One obvious option is government officials. But on both sides government officials have been unable to correct these rampant misperceptions. Following the murders of American diplomats in Libya, President Obama, British Prime Minister David Cameron, Libyan interim President Mohammed el-Megarif, and NATO Secretary-General Anders Fogh Rasmussen all expressed sympathy for those hurt by the killings and pleaded for nonviolent responses to the film. Yet, in the days that followed violent protests quickly spread across borders. Initial pleas for peace proved ineffective. One reason for this lies in the fact the message, as received by many Muslims living with state-controlled media, was mixed — the film and recent publication of anti-Islamic cartoons in France sent a message of hate and disrespect. Calls for peace, thus, could easily be perceived as a mixed message.

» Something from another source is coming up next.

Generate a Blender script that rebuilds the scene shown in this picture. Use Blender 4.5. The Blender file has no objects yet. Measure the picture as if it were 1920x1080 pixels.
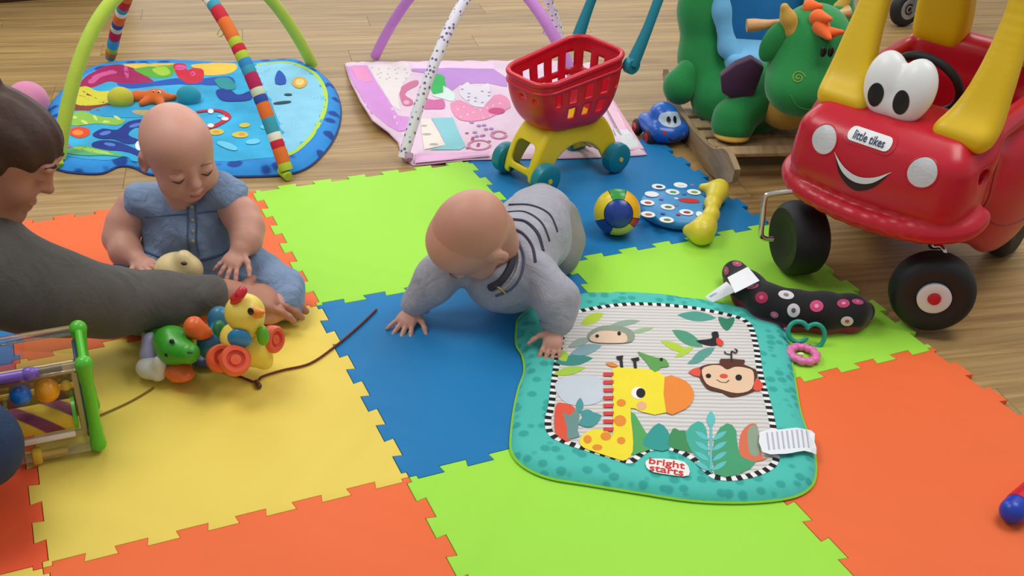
import bpy, bmesh, math, random
import numpy as np
from mathutils import Vector, Matrix, noise
from mathutils.geometry import delaunay_2d_cdt
random.seed(7); rng = np.random.default_rng(7)
SC = bpy.context.scene; C = SC.collection
pi = math.pi; R_ = math.radians

# ---------------------------------------------------------------- camera
FPX, PITCH, ROLL, CAMZ = 2040.2, 1.02992, 0.06088, 1.2778
cam = bpy.data.cameras.new('camera'); camo = bpy.data.objects.new('camera', cam); C.objects.link(camo)
cam.sensor_fit = 'HORIZONTAL'; cam.sensor_width = 36.0; cam.lens = 36.0*FPX/1920; cam.clip_start = .02
CM = Matrix.Rotation(PITCH, 4, 'X') @ Matrix.Rotation(ROLL, 4, 'Z')
camo.matrix_world = Matrix.Translation((0, 0, CAMZ)) @ CM
SC.camera = camo
# ---------------------------------------------------------------- light of the room
w = bpy.data.worlds.new('world'); SC.world = w; w.use_nodes = True
w.node_tree.nodes['Background'].inputs[0].default_value = (.93, .96, 1.0, 1); w.node_tree.nodes['Background'].inputs[1].default_value = .40
def area(name, loc, size, power, rot, col=(1, 1, 1)):
    l = bpy.data.lights.new(name, 'AREA'); l.shape = 'RECTANGLE'; l.size, l.size_y = size; l.energy = power; l.color = col
    o = bpy.data.objects.new(name, l); C.objects.link(o); o.location = loc; o.rotation_euler = rot
for i, (lx, ly) in enumerate(((-1.6, 2.2), (1.4, 2.2), (-1.6, 4.6), (1.4, 4.6))):
    area('ceiling_panel_light', (lx, ly, 2.7), (1.3, 1.3), 36 if ly < 3 else 24, (0, 0, 0), (1, .985, .95))
area('window_daylight', (-1.5, 7.0, 1.7), (5.0, 1.8), 55, (R_(-82), 0, R_(-6)), (.93, .97, 1))
SC.view_settings.view_transform = 'Standard'; SC.view_settings.look = 'None'
SC.view_settings.gamma = 1; SC.view_settings.use_curve_mapping = False; SC.view_settings.exposure = 0.0

# ---------------------------------------------------------------- helpers
def ray(px, py):
    return CM.to_3x3() @ Vector(((px-960)/FPX, (540-py)/FPX, -1))
def Z(px, py, z=0.0):                      # place in the room: what stands at height z
    d = ray(px, py); t = (z-CAMZ)/d.z; return Vector((0, 0, CAMZ)) + d*t
def Y(px, py, y):                          # place in the room at depth y
    d = ray(px, py); return Vector((0, 0, CAMZ)) + d*(y/d.y)
def lin(h):
    if isinstance(h, str):
        h = h.lstrip('#'); c = [int(h[i:i+2], 16)/255 for i in (0, 2, 4)]
    else: c = h
    return tuple(((v+.055)/1.055)**2.4 if v > .04045 else v/12.92 for v in c)+(1,)
MATS = {}
def M(name, col, rough=.5, bump=0, bscale=200, var=0, vscale=6, sheen=0, metal=0, spec=.5, alpha=1, trans=0, coat=0, detail=3, wrk=0, wsc=16):
    if name in MATS: return MATS[name]
    m = bpy.data.materials.new(name); m.use_nodes = True; nt = m.node_tree; b = nt.nodes['Principled BSDF']
    c = lin(col); b.inputs['Base Color'].default_value = c; b.inputs['Roughness'].default_value = rough
    b.inputs['Metallic'].default_value = metal; b.inputs['Specular IOR Level'].default_value = spec
    if sheen: b.inputs['Sheen Weight'].default_value = sheen; b.inputs['Sheen Roughness'].default_value = .4
    if coat: b.inputs['Coat Weight'].default_value = coat; b.inputs['Coat Roughness'].default_value = .12
    if trans: b.inputs['Transmission Weight'].default_value = trans
    if alpha < 1: b.inputs['Alpha'].default_value = alpha
    if bump or var or wrk:
        tc = nt.nodes.new('ShaderNodeTexCoord')
    if var:
        n = nt.nodes.new('ShaderNodeTexNoise'); n.inputs['Scale'].default_value = vscale; n.inputs['Detail'].default_value = detail
        nt.links.new(tc.outputs['Object'], n.inputs['Vector'])
        mx = nt.nodes.new('ShaderNodeMix'); mx.data_type = 'RGBA'
        mx.inputs[6].default_value = tuple(v*(1-var) for v in c[:3])+(1,); mx.inputs[7].default_value = tuple(min(1, v*(1+var)) for v in c[:3])+(1,)
        nt.links.new(n.outputs['Fac'], mx.inputs[0]); nt.links.new(mx.outputs[2], b.inputs['Base Color'])
    if bump:
        n2 = nt.nodes.new('ShaderNodeTexNoise'); n2.inputs['Scale'].default_value = bscale; n2.inputs['Detail'].default_value = 2
        nt.links.new(tc.outputs['Object'], n2.inputs['Vector'])
        bp = nt.nodes.new('ShaderNodeBump'); bp.inputs['Strength'].default_value = bump; bp.inputs['Distance'].default_value = .002
        nt.links.new(n2.outputs['Fac'], bp.inputs['Height']); nt.links.new(bp.outputs[0], b.inputs['Normal'])
        if wrk:
            n3 = nt.nodes.new('ShaderNodeTexNoise'); n3.inputs['Scale'].default_value = wsc; n3.inputs['Detail'].default_value = 3; n3.inputs['Distortion'].default_value = 1.6
            nt.links.new(tc.outputs['Object'], n3.inputs['Vector']); b3 = nt.nodes.new('ShaderNodeBump'); b3.inputs['Strength'].default_value = wrk; b3.inputs['Distance'].default_value = .02
            nt.links.new(n3.outputs['Fac'], b3.inputs['Height']); nt.links.new(b3.outputs[0], bp.inputs['Normal'])
    MATS[name] = m; return m
def A(v): return np.asarray(v, float)
def arr(f): return [tuple(x) for x in f]
def join(*g):
    vs, fs, o = [], [], 0
    for v, f in g:
        vs.append(A(v)); fs += [tuple(i+o for i in q) for q in f]; o += len(v)
    return np.concatenate(vs), fs
def xf(g, m):
    v = A(g[0]); m = np.array(m); return v @ m[:3, :3].T + m[:3, 3], g[1]
def T(x=0, y=0, z=0): return Matrix.Translation((x, y, z))
def Rx(a): return Matrix.Rotation(R_(a), 4, 'X')
def Ry(a): return Matrix.Rotation(R_(a), 4, 'Y')
def Rz(a): return Matrix.Rotation(R_(a), 4, 'Z')
def Sc(x, y, z): return Matrix.Diagonal((x, y, z, 1))
def frombm(bm):
    bm.verts.index_update(); v = A([x.co[:] for x in bm.verts]); f = [tuple(a.index for a in q.verts) for q in bm.faces]; bm.free(); return v, f
def box(c, s, r=0, seg=2):
    bm = bmesh.new(); bmesh.ops.create_cube(bm, size=1)
    for v in bm.verts: v.co = Vector((v.co.x*s[0], v.co.y*s[1], v.co.z*s[2]))
    if r: bmesh.ops.bevel(bm, geom=bm.edges[:], offset=r, segments=seg, profile=.5, affect='EDGES')
    v, f = frombm(bm); return v+A(c), f
def ball(c, r, seg=20, ring=12):
    if np.isscalar(r): r = (r, r, r)
    v = [(0, 0, 1)]; f = []
    for i in range(1, ring):
        t = pi*i/ring
        for j in range(seg): a = 2*pi*j/seg; v.append((math.sin(t)*math.cos(a), math.sin(t)*math.sin(a), math.cos(t)))
    v.append((0, 0, -1)); n = len(v)-1
    for j in range(seg): f.append((0, 1+j, 1+(j+1) % seg)); b = 1+(ring-2)*seg; f.append((n, b+(j+1) % seg, b+j))
    for i in range(ring-2):
        for j in range(seg): a = 1+i*seg; f.append((a+j, a+seg+j, a+seg+(j+1) % seg, a+(j+1) % seg))
    return A(v)*A(r)+A(c), f
def lathe(prof, n=24, cap=True):
    v, f = [], []
    for r, z in prof:
        for j in range(n): a = 2*pi*j/n; v.append((r*math.cos(a), r*math.sin(a), z))
    m = len(prof)
    for i in range(m-1):
        for j in range(n): f.append((i*n+j, i*n+(j+1) % n, (i+1)*n+(j+1) % n, (i+1)*n+j))
    if cap: f.append(tuple(range(n))[::-1]); f.append(tuple((m-1)*n+j for j in range(n)))
    return A(v), f
def spline(pts, n=8, closed=False):
    p = A(pts); m = len(p); out = []
    rng_ = range(m) if closed else range(m-1)
    for i in rng_:
        g = (lambda k: p[k % m]) if closed else (lambda k: p[min(max(k, 0), m-1)])
        a, b, c, d = g(i-1), g(i), g(i+1), g(i+2)
        for k in range(n):
            t = k/n; out.append(.5*((2*b)+(c-a)*t+(2*a-5*b+4*c-d)*t*t+(3*b-a-3*c+d)*t**3))
    if not closed: out.append(p[-1])
    return np.array(out)
def tube(pts, rad, n=12, sub=6, closed=False, cap=True):
    p = A(pts); r = np.full(len(p), rad, float) if np.isscalar(rad) else A(rad)
    if sub > 1:
        q = spline(np.c_[p, r], sub, closed); p, r = q[:, :3], q[:, 3]
    m = len(p); v, f = [], []
    t0 = p[1]-p[0]; t0 /= np.linalg.norm(t0); u = np.cross(t0, (0, 0, 1.)); 
    if np.linalg.norm(u) < .05: u = np.cross(t0, (1., 0, 0))
    u /= np.linalg.norm(u)
    for i in range(m):
        a = p[(i-1) % m] if closed or i else p[0]; b = p[(i+1) % m] if closed or i < m-1 else p[-1]
        t = b-a; t /= max(1e-9, np.linalg.norm(t)); u = u-t*np.dot(u, t); u /= np.linalg.norm(u); w_ = np.cross(t, u)
        for j in range(n): an = 2*pi*j/n; v.append(p[i]+r[i]*(u*math.cos(an)+w_*math.sin(an)))
    k = m if closed else m-1
    for i in range(k):
        for j in range(n): a = i*n; b = ((i+1) % m)*n; f.append((a+j, a+(j+1) % n, b+(j+1) % n, b+j))
    if cap and not closed: f.append(tuple(range(n))[::-1]); f.append(tuple((m-1)*n+j for j in range(n)))
    return A(v), f
def torus(c, R, r, n=28, k=10): 
    return tube([(c[0]+R*math.cos(2*pi*i/n), c[1]+R*math.sin(2*pi*i/n), c[2]) for i in range(n)], r, k, 1, True)
def prism(out, z0, z1, bev=0, seg=2):
    bm = bmesh.new(); bot = [bm.verts.new((x, y, z0)) for x, y in out]; top = [bm.verts.new((x, y, z1)) for x, y in out]; n = len(out)
    ft = bm.faces.new(top); bm.faces.new(bot[::-1])
    for i in range(n): bm.faces.new((bot[i], bot[(i+1) % n], top[(i+1) % n], top[i]))
    bmesh.ops.recalc_face_normals(bm, faces=bm.faces[:])
    if bev: bmesh.ops.bevel(bm, geom=[e for e in ft.edges], offset=bev, segments=seg, profile=.5, affect='EDGES')
    bmesh.ops.triangulate(bm, faces=[f for f in bm.faces if len(f.verts) > 4])
    return frombm(bm)
def fill(out, sp):                         # flat shape with inner points so it can follow a surface
    out = A(out); n = len(out); x0, y0 = out.min(0); x1, y1 = out.max(0)
    pts = [Vector(q) for q in out]
    gx = np.arange(x0+sp*.5, x1, sp); gy = np.arange(y0+sp*.5, y1, sp)
    if len(gx) and len(gy):
        X, Yg = np.meshgrid(gx, gy); q = np.c_[X.ravel(), Yg.ravel()]
        a = out; b = np.roll(out, -1, 0); ins = np.zeros(len(q), bool); dm = np.full(len(q), 9.)
        for i in range(n):
            ab = b[i]-a[i]; t = np.clip(((q-a[i])@ab)/max(1e-12, ab@ab), 0, 1); dm = np.minimum(dm, np.linalg.norm(q-a[i]-t[:, None]*ab, axis=1))
            c_ = (a[i, 1] > q[:, 1]) != (b[i, 1] > q[:, 1])
            with np.errstate(divide='ignore', invalid='ignore'):
                xi = (b[i, 0]-a[i, 0])*(q[:, 1]-a[i, 1])/(b[i, 1]-a[i, 1])+a[i, 0]
            ins ^= c_ & (q[:, 0] < xi)
        pts += [Vector(k) for k in q[ins & (dm > sp*.35)]]
    r = delaunay_2d_cdt(pts, [], [list(range(n))], 1, 1e-6)
    return A([(v.x, v.y) for v in r[0]]), [tuple(q) for q in r[2]]
def obj(name, g, mat, parent=None, smooth=40, local=True):
    v, f = g; v = A(v)
    if parent is not None and not local:
        inv = np.array(Matrix.Translation(ROOT[parent]).inverted()); v = v+inv[:3, 3]
    me = bpy.data.meshes.new(name); me.from_pydata(v.tolist(), [], f); 
    if smooth:
        me.polygons.foreach_set('use_smooth', [True]*len(me.polygons))
        if smooth < 180: me.set_sharp_from_angle(angle=R_(smooth))
    me.update()
    if isinstance(mat, (list, tuple)):
        for m in mat: me.materials.append(m)
    else: me.materials.append(mat)
    o = bpy.data.objects.new(name, me); C.objects.link(o)
    if parent is not None: o.parent = parent; 
    return o
ROOT = {}
def thing(name, label, cat, loc=(0, 0, 0), rz=0, group=None, rot=None):
    o = bpy.data.objects.new(name, None); C.objects.link(o); o.empty_display_size = .02
    o.location = loc; o.rotation_euler = rot if rot else (0, 0, R_(rz)); tag(o, label, cat, group); ROOT[o] = Vector(loc); return o
def tag(o, label, cat, group=None):
    o['label'] = label; o['category'] = cat
    if group: o['group'] = group
    return o
def wobj(name, g, mat, label, cat, loc=None, smooth=40, group=None):   # a thing that is one mesh, given in room coordinates
    v = A(g[0]); b = A(loc) if loc is not None else A([v[:, 0].mean(), v[:, 1].mean(), v[:, 2].min()])
    o = obj(name, (v-b, g[1]), mat, None, smooth); o.location = b; return tag(o, label, cat, group)
def rotmat(ax, ang): return np.array(Matrix.Rotation(R_(ang), 3, ax))
def frame(z, x=(1, 0, 0)):                  # rotation whose z axis is z
    z = A(z)/np.linalg.norm(z); x = A(x)-z*np.dot(A(x), z); x /= np.linalg.norm(x); y = np.cross(z, x); m = np.eye(4); m[:3, 0], m[:3, 1], m[:3, 2] = x, y, z
    return Matrix(m.tolist())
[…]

Another possibility lies in the fact that many leaders in the Muslim world stoked the flames of rage. Initially the loudest voices from Afghanistan, Pakistan, and Palestine all vehemently condemned the film, yet remained largely silent on the issue of the murderous reprisal in Benghazi. In Iran Ayatollah Ahmad Khatami went so far as to urge his supporters to turn their holy rage into a “hurricane or a tsunami against the US” and make America “pay a steep price” for the film. Pakistani Railway Minister Ghulam Ahmad Bilour offered $100,000 reward for the killing of the film’s makers.

For Westerners, these calls to arms and the perception relative ambivalence in the Muslim world about bringing the killers in Benghazi to justice cements some Americans’ negative perceptions Islam. Unfortunately evidence suggests these perceptions may be pervasive. In a survey by the Public Religion Research Institute and the Brookings Institution in 2011, nearly half of Americans believe that Islam is “at odds with American values and way of life”. More troubling is the finding that while more than 80 percent of Americans view the perpetrators of violence in the name of Christianity as non-Christians, only 48 percent of Americans attribute violence in the name of Islam to non-Muslims. The last week has probably only increased American Islamophobia.

But Americans themselves have done little to correct the vision that America is at war with the Muslim world. Utter disgust with the film among Americans, while widespread, may not be enough. Because the American legal system protects the right to freedom of (even at times repugnant) expression, legal options to prosecute or criminalize the film’s makers are largely non-existent (as they probably should be).

It is time to start considering how actors other than just government officials can stop this spiral of misperception. Government officials have failed to communicate the true state of moderate public opinion on both sides, but some civilian organizations and other non-state actors have diligently worked to communicate with the other side. The day after American diplomats were murdered in Libya, buried behind the pictures of American flags on fire and protestors destroying Western embassies, images surfaced of peaceful Libyan demonstrators holding signs indicating empathy towards America’s loss. One sign (corrected for spelling) read, “Sorry People of America, This [is] Not The Behavior of Islam or the Prophet.” These protesters’ message should not be buried. It should be front page material; these protestors have enormous potential to demonstrate that moderation and empathy exists between the Muslims and the West. On the same token signals of American moderation are also probably necessary to curtail the spiral fueled by extremists. Given the “The Innocence of Muslims” laughable quality and American perceptions of its obviously extreme message, it may not occur to Americans to voice opposition. But a demonstration of American disgust with the film cuts against Islamic extremists’ accounts and could provide strong evidence that Americans, like many Muslims, find the current spiral downward distressing. To this end, we are cautiously optimistic about recent events. Efforts in Pakistan to show anti-film advertising on TV and massive protests calling for militias in Libya to disarm seem like promising steps toward ensuring average citizens’ perceptions do not tend further toward the extremes. In reality, however, it is likely that more sustained signals of moderation on both sides will be necessary to bring the current spiral to an end.